類似サービスを公開しているはてな株式会社の2017/08/28時点での株式時価総額は約77億円であり、ALISトークン120億円は割高であると感じます。
「はてなどころじゃない、もっと大きくなる可能性を秘めている」といった反論が聞こえてきそうですが、現在はまだICOの段階でプロジェクトの進捗状況は0%です※2。
実際に数億円の売り上げを上げているはてな株式会社の価値を、売り上げどころかに何も始まっていないALISが上回るのは割高と言わざるをえません。
なので上場後ににICOより安く売買される可能性は高いと思います。※3
- ※1 公式ホワイトペーパーの[9. トークンはどのように作成・配布するのか]を参照
- ※2 公式github(https://github.com/AlisProject)を見たところsteemをフォークしただけでリポジトリの作成もまだ行われていない(2017/08/28現在)
- ※3 相場では実体以上の評価を受けて価格が高騰することは珍しくありませんので上場後の価格については一切の保証をしません。自己責任で判断してください。
ハッキングリスク
ハッキングについてのリスクは色々と考えられますが、ここではICO申し込み時のハッキングリスクについてです。
9月1日のICO開始と同時に公式サイト(https://alismedia.jp)での申し込み受付が始まります。
手順に沿って進めていくとイーサリアムのアドレスが表示され、そこに送金をすることで申し込みが完了となります。
しかし、万が一にも公式サイトがハッキングされる可能性も否定はできません。
公式サイトに表示されたイーサリアムのアドレスはハッカーによって書き換えられた偽のアドレスかもしれません。
実際にそのような事件が起こっています。
http://www.bibitpost.com/archives/1138
公式サイトのハッキング(乗っ取り)については参加者には防衛する手段がありません。タイミングとしては9月1日のICO開始直後が一番危ないと思います。(参加者は我先にと申し込みを急着、サイトの確認がおろそかになるので)
もしハッキングされた偽のアドレスに送金してしまったら、それは戻ってこないと考えたほうがいいでしょう。

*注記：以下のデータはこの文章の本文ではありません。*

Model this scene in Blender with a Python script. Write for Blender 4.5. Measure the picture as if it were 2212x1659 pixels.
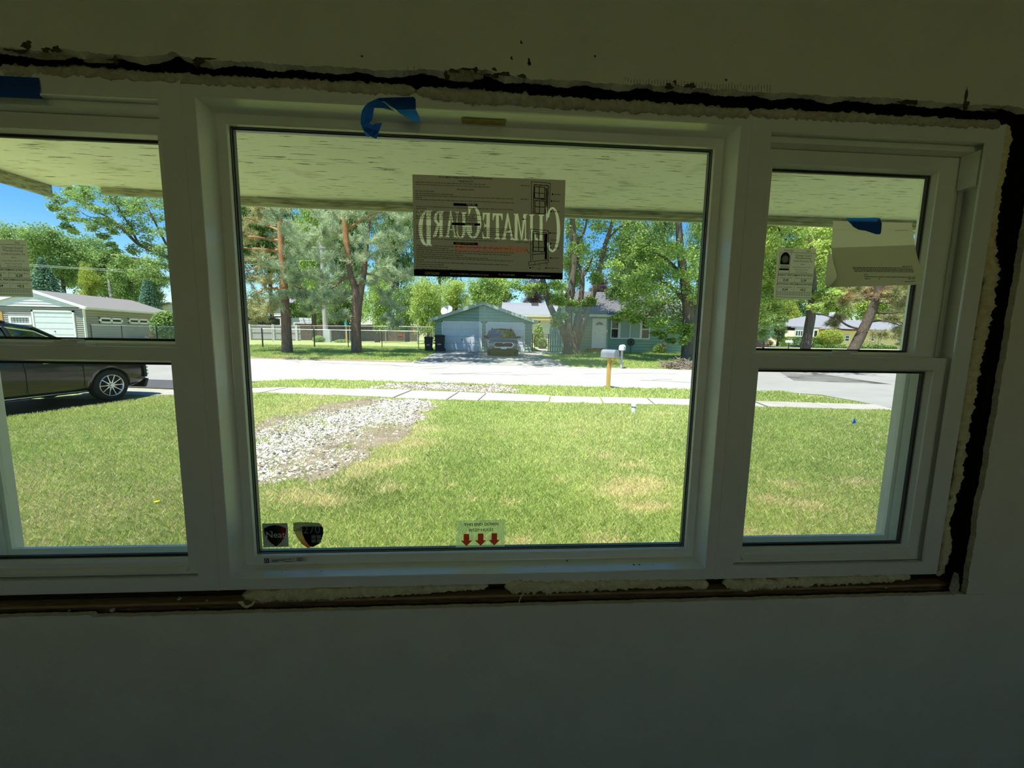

ICOはまだ歴史が浅く、現在はICOバブルだとも言われています。
そして日本向けのICOは例が無く人気が予想されます。
しかし上記のようなリスクが考えられる上、ICOはIPOのような上場審査が無く誰でも公開できる状況です。
夢の詰まったホワイトペーパーひとつで数十億円、数百億円の資金が調達できるICOはバブルであると言わざるをえません。
今回のALISが成功したとすれば余計に詐欺師が目をつけるはずなので、今後も含めてICOの参加には十分な注意が必要です。
[全額失うリスク]は株式より格段に高いです。
くれぐれも[失っても構わない資金]で参加することを心がけてください。